Case Study-The Study Part 4
Case Study
Tracking ROI Progress
Where Does Digital Signage Fit?
There’s an old saying in the advertising business, “I know half my budget is wasted, but I don’t know which half.”
When a new medium such as digital signage and its advocates are fighting to break into a world long dominated by broadcast, print, and other traditional media vehicles, metrics really come into play. Advertisers respond to the claims of digital signage partisans by simply saying, “Prove it.”
But in reality, only a few marketers measure their costs on digital signage network installations and identify specific benefits. Many more haven’t been able to precisely measure ROI or can’t isolate the effect of their signage. Some have never really even thought of trying.
“A number of challenges must be overcome before the medium is widely accepted by retailers and marketers alike,” says William F. Gerba, CEO of Wirespring Technologies in Ft. Lauderdale, FL, a provider of digital signage solutions. “The most important, and perhaps the most difficult, is determining the return on investment of the digital signage network. Without a quick and easy way to calculate ROI, no amount of flash and sparkle is going to save our beloved plasma screens.”

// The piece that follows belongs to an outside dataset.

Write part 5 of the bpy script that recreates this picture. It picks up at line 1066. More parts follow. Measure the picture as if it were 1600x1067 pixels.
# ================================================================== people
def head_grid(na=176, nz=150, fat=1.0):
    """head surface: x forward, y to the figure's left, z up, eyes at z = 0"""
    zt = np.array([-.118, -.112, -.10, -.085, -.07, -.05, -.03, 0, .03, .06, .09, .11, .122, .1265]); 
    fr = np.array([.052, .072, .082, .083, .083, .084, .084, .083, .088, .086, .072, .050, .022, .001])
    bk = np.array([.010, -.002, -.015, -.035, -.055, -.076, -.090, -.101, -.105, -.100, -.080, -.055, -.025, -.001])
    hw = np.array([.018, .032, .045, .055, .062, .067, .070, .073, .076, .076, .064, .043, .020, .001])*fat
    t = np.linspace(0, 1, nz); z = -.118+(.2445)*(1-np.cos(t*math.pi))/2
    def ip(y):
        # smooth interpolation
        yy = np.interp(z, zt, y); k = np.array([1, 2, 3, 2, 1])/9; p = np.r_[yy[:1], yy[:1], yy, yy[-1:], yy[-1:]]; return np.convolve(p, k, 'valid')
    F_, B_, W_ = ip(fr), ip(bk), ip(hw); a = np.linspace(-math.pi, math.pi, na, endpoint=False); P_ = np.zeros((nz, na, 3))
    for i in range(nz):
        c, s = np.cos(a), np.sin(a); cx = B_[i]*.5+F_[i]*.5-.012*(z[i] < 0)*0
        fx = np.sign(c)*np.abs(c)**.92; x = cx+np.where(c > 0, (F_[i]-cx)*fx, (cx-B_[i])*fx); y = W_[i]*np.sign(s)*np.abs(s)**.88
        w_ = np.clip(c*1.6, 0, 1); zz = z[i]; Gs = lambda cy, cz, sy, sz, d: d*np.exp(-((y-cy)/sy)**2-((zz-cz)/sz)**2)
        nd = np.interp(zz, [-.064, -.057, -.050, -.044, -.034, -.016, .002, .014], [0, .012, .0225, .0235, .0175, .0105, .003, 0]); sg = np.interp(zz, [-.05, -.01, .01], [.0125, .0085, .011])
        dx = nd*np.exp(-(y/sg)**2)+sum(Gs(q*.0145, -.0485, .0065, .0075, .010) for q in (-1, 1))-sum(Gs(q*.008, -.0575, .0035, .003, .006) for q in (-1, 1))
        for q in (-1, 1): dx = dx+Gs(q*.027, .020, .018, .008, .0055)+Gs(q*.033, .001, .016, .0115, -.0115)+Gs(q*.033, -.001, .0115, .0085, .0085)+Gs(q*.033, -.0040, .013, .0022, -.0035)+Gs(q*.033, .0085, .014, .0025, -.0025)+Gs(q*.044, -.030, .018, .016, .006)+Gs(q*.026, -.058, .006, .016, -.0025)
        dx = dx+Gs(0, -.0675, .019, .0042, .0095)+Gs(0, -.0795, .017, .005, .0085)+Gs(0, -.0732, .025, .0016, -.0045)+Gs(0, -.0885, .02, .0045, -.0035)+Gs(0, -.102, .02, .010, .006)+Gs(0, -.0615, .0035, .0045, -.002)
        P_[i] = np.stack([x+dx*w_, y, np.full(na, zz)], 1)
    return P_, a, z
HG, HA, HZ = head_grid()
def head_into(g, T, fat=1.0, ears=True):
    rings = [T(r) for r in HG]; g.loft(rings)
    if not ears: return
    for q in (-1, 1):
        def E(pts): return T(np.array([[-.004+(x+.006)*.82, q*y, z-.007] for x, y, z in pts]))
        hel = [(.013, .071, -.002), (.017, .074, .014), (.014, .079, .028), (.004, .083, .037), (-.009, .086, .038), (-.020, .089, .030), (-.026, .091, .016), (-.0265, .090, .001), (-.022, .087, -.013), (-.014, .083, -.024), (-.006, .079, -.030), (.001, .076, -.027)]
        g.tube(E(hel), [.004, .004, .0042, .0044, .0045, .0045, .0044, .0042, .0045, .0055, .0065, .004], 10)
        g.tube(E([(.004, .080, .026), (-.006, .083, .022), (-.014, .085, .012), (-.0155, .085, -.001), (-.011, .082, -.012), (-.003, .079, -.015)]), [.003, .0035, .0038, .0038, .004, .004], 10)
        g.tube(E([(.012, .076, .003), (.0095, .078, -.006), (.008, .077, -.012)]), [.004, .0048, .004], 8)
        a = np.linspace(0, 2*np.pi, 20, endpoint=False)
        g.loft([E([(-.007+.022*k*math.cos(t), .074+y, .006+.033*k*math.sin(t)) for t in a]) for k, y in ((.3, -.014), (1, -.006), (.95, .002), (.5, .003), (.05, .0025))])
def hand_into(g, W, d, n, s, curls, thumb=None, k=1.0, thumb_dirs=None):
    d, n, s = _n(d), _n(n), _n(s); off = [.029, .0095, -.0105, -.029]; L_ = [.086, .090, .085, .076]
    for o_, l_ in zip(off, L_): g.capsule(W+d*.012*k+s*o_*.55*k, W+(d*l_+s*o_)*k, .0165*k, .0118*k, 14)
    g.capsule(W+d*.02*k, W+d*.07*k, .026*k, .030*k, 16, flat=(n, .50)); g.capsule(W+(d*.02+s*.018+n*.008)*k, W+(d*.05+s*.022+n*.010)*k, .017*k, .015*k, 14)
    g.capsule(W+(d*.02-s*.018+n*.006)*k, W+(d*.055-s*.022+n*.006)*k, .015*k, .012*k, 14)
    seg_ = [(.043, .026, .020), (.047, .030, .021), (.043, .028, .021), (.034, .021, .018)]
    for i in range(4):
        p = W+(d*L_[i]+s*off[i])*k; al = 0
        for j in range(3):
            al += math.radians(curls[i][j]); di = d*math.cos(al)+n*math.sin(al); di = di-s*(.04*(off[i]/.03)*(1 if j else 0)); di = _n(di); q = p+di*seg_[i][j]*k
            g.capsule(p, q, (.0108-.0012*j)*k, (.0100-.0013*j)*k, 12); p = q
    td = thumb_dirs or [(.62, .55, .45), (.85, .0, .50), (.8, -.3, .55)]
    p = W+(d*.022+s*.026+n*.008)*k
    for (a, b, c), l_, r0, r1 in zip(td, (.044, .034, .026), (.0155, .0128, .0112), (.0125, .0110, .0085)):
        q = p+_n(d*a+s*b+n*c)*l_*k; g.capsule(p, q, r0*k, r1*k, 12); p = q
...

Gerba says digital signage can serve a wide variety of purposes, but adds that without a specific purpose (e.g. drive up same-day sales of loss-leader products or lift cross-sales for circular advertisements), digital signage will never reach its maximum potential. “Purpose drives everything from content format to message to scheduling,” he says. “The really interesting thing is that many networks have been deployed without ever identifying a true purpose, yet many have still been successful at driving sales in some way or other.”